Space structures are a leaf taken from Nature. Natural forms possess exceptional rigidity
and use minimum materials to maximum structural advantage. To quote Makowski,
"Natural forms act in the direction of minimum effort". Man has not been slow in copying
these examples drawn from Nature. The main structural aim which drives the use of this construction system is to use the least material possible to achieve a lightweight structure and at the same time have good characteristics of rigidity and restricted deformation. The proposed construction technology can provide ample opportunity for structural engineering; it lends itself to the creation both of bridges of considerable importance and of three-dimensional structures for covering large areas without the use of bracing elements.
Nowadays, the development and diffusion of timber construction systems demonstrate
their validity and competitiveness especially in the construction of roofs and bridges, even with long spans. This has given rise to the idea to use timber even for the space frame technology. The research will be directed to explore the possible applications of the system, initially scheduled for tubular steel structures, in the field of wooden construction. Always used as a structural material in the construction of frames, floors, roofs and bridges, timber material has found high regard in modern civil constructions. In the building industry we often talk about sustainability, energy conservation and the need to relate the constructions with the hosting environment, from this perspective timber has been greatly revalued rediscovering the qualities well-known in traditional building regarding the excellent mechanical characteristics, the simplicity and the versatility for esthetic and modern architectural use. The idea of applying this technology to laminated wood structures was proposed by ing. Arne Emilsson of the engineering company LIMTRÄTEKNIK AB which boasts
a long career in the design of timber structures in Sweden and always looks for new applications of the material in modern buildings. The proposed research project is inserted
harmonically in a larger context that sees the Università degli studi di Trento and the Lunds Tekniska Högskola busy with their own research institutes and associated companies in the development, use and promotion of wood as a building material. The research is directed to explore the possible applications of the space frames system in the field of wooden construction, the proposed construction technology can provide ample opportunity even for timber engineering. The aim of the thesis is to prove the possible application of the timber material considering that the design of wood structures is very complex and requires detailed theoretical knowledge accompanied by the intuition and the ability which comes from an understanding of the critical points of the structures. The work is organized into several parts that try to consider all the thematic relating to the design of the specific construction technology and the material particularities.

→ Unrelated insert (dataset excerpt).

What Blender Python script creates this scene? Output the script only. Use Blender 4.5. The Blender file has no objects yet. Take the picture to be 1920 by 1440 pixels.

Part I describes in general the timber space frames system; it elencates the description,
the development, the components and the advantages of the technology. It also
introduces and correlates the use of timber material in the space frames system listing
any possible issue related.
Part II is about the development of the connection system for transferring the axial
stresses from the member to the node. The connections must be able to resist cyclic
stresses, exhibiting a good ductile behavior, allowing, among other things, to increase
the general robustness of the construction. Different technologies like screws inclined
45° to the grain and pre-stressed bolts working in shear are mentioned for an advantageous
application in the truss system.
Part III treats a specific case study of a space frame court mentioned in the book
«Analysis, design and construction of Steel space frames» (G. S. Ramaswamy et al. 2002)
[1] . The design of the same construction in glued laminated timber instead of high
resistance steel, using the same geometry and loads demostrates the complete applicability
of the topics treated in the previous parts. The design is performed according to
the new regulations checking the resistance of any element at the ultimate limit state.
The deformation of the connection with preloades bolts and the deflection of the court
are checked to be within the limits recommended.